Cities XL's basic concept is simple: you must design a profitable city that will bring people and vitalize commerce. You do this by placing various services around the town, providing different measures of housing, and building up several different kinds of industry. Once your city really begins to grow, you will begin to gain more money through taxes and trade, which will let you expand. Repeat as necessary until you get bored, then wipe the slate clean and move on. The basic building structure of a city is house, then industry, then services to protect citizens, with things such as monuments, tourism-related activities, and other various distractions breaking up the monotony.

The most important concept in Cities XL, one which you don't learn until near the very end of the tutorial, is trade. Trade is where you generate tokens based on the production of your city, which you may then push out to other cities or an AI controlled corporation (humorously run by someone called Don Madolf). You may also import resources you lack the production for in order to normalize the city's economy as well. By engaging in trade, you will boost your revenue through the sale of various different products. This makes trade absolutely essential to your city, as you will quickly bankrupt without it. Trading is also essential in Planet Offer, which will be discussed later.

A touted feature of Cities XL is the ability to curve the roads. This may seem completely unimportant, and it is. Curved roads do little except look nice when looping around. They potentially open the way for you to make highway overpasses, but in reality, it's just a completely irrelevant feature that, quite confusingly, got a lot of hype time. The normal road creation is plenty good, and the ability to set "free zones" where you can place buildings and roads at any angle is a godsend. Why didn't they hype up the free placement instead of curves? The world may never know. Regardless, there are a fair amount of transportation options, although given the many different kinds of roads, there's not so much as a bus or subway station in sight.

The population of your city is comprised of four different classes: unqualified, which work in heavy industry, retail, and offices as grunt labor; qualified, which work as the managers, foremen, and other such slightly higher positions in industry and office work, as well as the laborers in cautious work such as high-tech industry; executives, which head up the larger businesses such as high-tech factories; and elites, which are the highest of the high, the 1% of the population that makes 90% of the money.
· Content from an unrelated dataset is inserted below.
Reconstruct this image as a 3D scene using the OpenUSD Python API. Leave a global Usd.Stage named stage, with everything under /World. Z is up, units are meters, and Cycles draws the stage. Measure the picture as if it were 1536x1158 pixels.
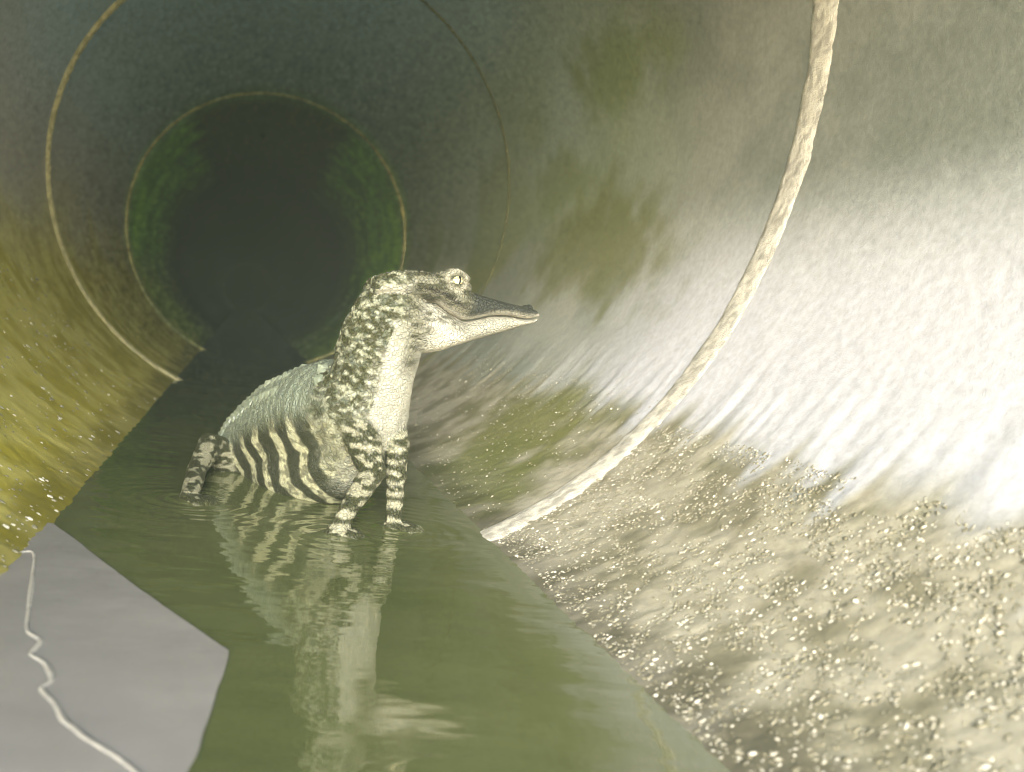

Each population segment is used in a particular set of industries, which makes balancing the four very important if you want to build a successful city. Industries are likewise segmented, with the lower industries producing lots of pollution and the higher industries producing none. Every time the little circle fills, you will gain the population and money shown below each. For example, if you are producing enough goods to make +$6,000, this means you get $6,000 every tick of the timer. In single-player, this timer is adjustable, in Planet Offer it is not.

A cool feature of the game are the blueprints, which function very similar to the earned landmarks of SimCity. You get blueprints from the website or trading with other players, and each blueprint offers distinct benefits to your city, such as increasing satisfaction within a certain class of worker or increasing the amount of tourists. These blueprints require a certain amount of trade tokens from your city, which will advance the blueprint in phases until it is finally complete. It's the coolest part of the game, turning multiplayer into sort of a trading card game, but it is not implemented to a great extent quite yet.

Planet Offer is the multiplayer mode, and is the other major feature offered by Cities XL. It functions much like an MMO, with each player managing a city on their own and interact through trade or looking at other cities. It's interesting, but the subscription fee is a sort of slap in the face, since the features present most accurately resemble your average free browser strategy MMO. It's cool, but certainly not worth ten dollars a month, and is a bit laggy to boot. Along with Planet Offer comes the ability to make a player avatar using a set of controls that looks suspiciously similar to The Sims. However, where the tools in The Sims are excellent, the tools in Cities XL are not that good, and almost all the avatars look downright ugly if you actually take the time to do more than glance. You can run around in your city or somebody else's in your avatar, but there is little point.